Durant plusieurs années, Didier Cuche (49 ans) a fait partie de l’élite mondiale en descente, en super-G et en slalom géant. Cinq fois vainqueur et détenteur du record de Streif à Kitzbühel, il a remporté quatre médailles aux Championnats du monde, six classements généraux de disciplines et une médaille d’argent aux Jeux olympiques de Nagano. Il soutient aujourd’hui son neveu Robin, notamment grâce à ses outils sophistiqués pour les chaussures de ski.

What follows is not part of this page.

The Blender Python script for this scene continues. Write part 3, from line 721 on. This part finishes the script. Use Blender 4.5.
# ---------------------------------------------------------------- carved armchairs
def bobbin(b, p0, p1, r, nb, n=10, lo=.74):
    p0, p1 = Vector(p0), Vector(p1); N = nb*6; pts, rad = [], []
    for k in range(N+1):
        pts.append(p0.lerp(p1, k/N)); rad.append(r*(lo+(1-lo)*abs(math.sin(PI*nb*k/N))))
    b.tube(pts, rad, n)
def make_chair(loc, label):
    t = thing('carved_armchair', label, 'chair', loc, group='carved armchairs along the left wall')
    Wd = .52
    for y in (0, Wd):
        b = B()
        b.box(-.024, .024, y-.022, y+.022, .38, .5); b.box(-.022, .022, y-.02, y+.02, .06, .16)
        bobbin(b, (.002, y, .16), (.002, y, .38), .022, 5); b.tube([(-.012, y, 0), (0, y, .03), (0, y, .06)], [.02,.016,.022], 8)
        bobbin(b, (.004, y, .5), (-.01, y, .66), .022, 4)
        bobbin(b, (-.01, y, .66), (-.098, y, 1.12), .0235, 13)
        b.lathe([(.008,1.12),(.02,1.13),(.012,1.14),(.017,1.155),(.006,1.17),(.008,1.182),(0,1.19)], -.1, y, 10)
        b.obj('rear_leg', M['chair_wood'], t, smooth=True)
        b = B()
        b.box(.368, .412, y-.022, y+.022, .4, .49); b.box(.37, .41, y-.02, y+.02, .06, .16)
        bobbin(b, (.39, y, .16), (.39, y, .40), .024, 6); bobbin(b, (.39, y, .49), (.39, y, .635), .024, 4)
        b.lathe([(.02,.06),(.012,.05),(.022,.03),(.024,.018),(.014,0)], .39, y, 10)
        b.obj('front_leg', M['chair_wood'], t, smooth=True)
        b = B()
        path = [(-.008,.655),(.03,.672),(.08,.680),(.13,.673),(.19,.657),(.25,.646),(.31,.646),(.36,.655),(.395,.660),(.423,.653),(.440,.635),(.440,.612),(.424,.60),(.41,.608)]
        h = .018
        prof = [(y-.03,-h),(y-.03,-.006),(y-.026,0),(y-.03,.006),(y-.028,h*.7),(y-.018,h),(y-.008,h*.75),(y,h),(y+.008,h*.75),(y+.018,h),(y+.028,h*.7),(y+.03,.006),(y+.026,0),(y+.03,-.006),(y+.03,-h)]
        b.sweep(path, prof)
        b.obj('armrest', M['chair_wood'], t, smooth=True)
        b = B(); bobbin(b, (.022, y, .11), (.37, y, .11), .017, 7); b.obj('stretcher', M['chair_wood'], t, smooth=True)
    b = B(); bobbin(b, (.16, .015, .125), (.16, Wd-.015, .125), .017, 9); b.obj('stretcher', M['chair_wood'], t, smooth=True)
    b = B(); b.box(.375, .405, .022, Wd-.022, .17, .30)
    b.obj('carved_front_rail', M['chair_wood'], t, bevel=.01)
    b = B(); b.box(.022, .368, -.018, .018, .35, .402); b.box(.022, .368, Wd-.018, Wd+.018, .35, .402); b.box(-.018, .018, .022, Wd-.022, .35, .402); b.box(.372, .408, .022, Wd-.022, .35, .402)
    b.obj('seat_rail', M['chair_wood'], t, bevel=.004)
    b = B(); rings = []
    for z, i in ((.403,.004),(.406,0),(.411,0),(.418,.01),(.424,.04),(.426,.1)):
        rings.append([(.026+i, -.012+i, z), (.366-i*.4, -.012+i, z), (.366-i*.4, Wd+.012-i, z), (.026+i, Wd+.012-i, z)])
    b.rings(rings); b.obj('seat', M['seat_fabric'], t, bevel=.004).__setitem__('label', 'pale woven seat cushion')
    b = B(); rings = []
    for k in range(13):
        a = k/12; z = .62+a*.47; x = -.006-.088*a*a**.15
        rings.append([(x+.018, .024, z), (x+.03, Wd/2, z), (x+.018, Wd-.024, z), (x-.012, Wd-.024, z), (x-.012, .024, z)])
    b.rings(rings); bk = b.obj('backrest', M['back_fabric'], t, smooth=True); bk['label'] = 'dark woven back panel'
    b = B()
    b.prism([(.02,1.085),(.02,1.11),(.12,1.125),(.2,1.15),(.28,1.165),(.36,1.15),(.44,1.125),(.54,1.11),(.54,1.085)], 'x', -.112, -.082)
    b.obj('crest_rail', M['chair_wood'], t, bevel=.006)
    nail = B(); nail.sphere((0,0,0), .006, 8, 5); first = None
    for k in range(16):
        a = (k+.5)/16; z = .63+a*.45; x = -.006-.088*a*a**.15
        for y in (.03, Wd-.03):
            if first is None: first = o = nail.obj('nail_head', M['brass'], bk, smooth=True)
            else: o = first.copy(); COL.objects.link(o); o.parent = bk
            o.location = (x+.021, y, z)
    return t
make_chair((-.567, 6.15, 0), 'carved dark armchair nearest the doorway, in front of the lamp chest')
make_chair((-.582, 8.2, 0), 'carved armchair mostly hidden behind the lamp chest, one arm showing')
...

En 2023, Robin Cuche (25 ans) est monté sur le podium de toutes les disciplines et a remporté le classement général de la descente et du slalom géant. Né deux mois avant terme, il est atteint d’une paralysie du côté droit. Les médecins excluaient totalement l’idée qu’il puisse faire du ski. Mais c’était sans compter sur sa filiation ... comme il est le neveu de Didier Cuche et le fils de son manager sportif Alain Cuche, cela ne pouvait que se passer ainsi!

Pour être très fort dans un domaine, il faut renoncer à d’autres choses. Comment gérez-vous cela?

Didier: Le sport est venu à moi très tôt, car les remontées mécaniques se trouvaient juste en face de chez moi. Et tous les autres sports étaient trop chers pour mes parents. Mais nous avons suivi des entraînements de ski très diversifiés, ce qui m’a permis au final de multiplier les expériences.

Robin: Je faisais du football et du tennis et j’allais au club de ski pour m’amuser avec mes collègues. C’est seulement quand j’ai intégré l’équipe des Jeux paralympiques que j’ai dû me concentrer sur cette discipline.

Aujourd’hui, le sport est-il toujours important pour vous, Didier?

Didier: Il est évident qu’il occupe encore une place importante, mais ce n’est rien comparé à avant. Quand je participais activement aux compétitions, j’avais 25 heures d’entraînement physique intensif par semaine. Cela ne devient vraiment amusant que quand on commence à se sentir fort.

Avant, vous disiez que vous étiez perfectionniste et qu’il n’y avait pas de demi-mesure pour vous. Cette forme d’intransigeance était-elle nécessaire pour réussir dans le sport?

Didier: D’un certain point de vue, j’en avais besoin. Je n’avais pas un talent exceptionnel et beaucoup de ce que j’ai obtenu vient de ma régularité et de ma discipline. Mais au fil du temps, j’ai été freiné par ce trait de caractère. Dans le dernier tiers de ma carrière, j’ai réussi à trouver le point d’équilibre et je suis devenu un peu plus tolérant avec moi-même.

Robin, vous avez déjà eu l’occasion de célébrer de nombreux succès vous aussi, et vous avez déjà participé à trois olympiades. Combien d’autres à venir?

Robin: Je pensais que je m’arrêterais après les jeux de Beijing. J’ai eu une passe difficile parce qu’on m’avait classé dans une catégorie de handicap inférieure à ce que j’estimais. J’ai dû risquer le tout pour le tout pour arriver à monter sur le podium. Et à Pyongyang, j’ai été éliminé quatre fois en cinq courses! La saison dernière, j’ai réussi à être reclassé, ce qui a amélioré mes chances et m’a permis de bien m’en sortir durant la saison 2023. Maintenant, je ne peux plus skier qu’avec un seul bâton, car les Autrichiens ont protesté, mais je suis impatient à la perspective de la saison prochaine et surtout des Jeux olympiques de Milan. Nous verrons bien ce qui se passera après.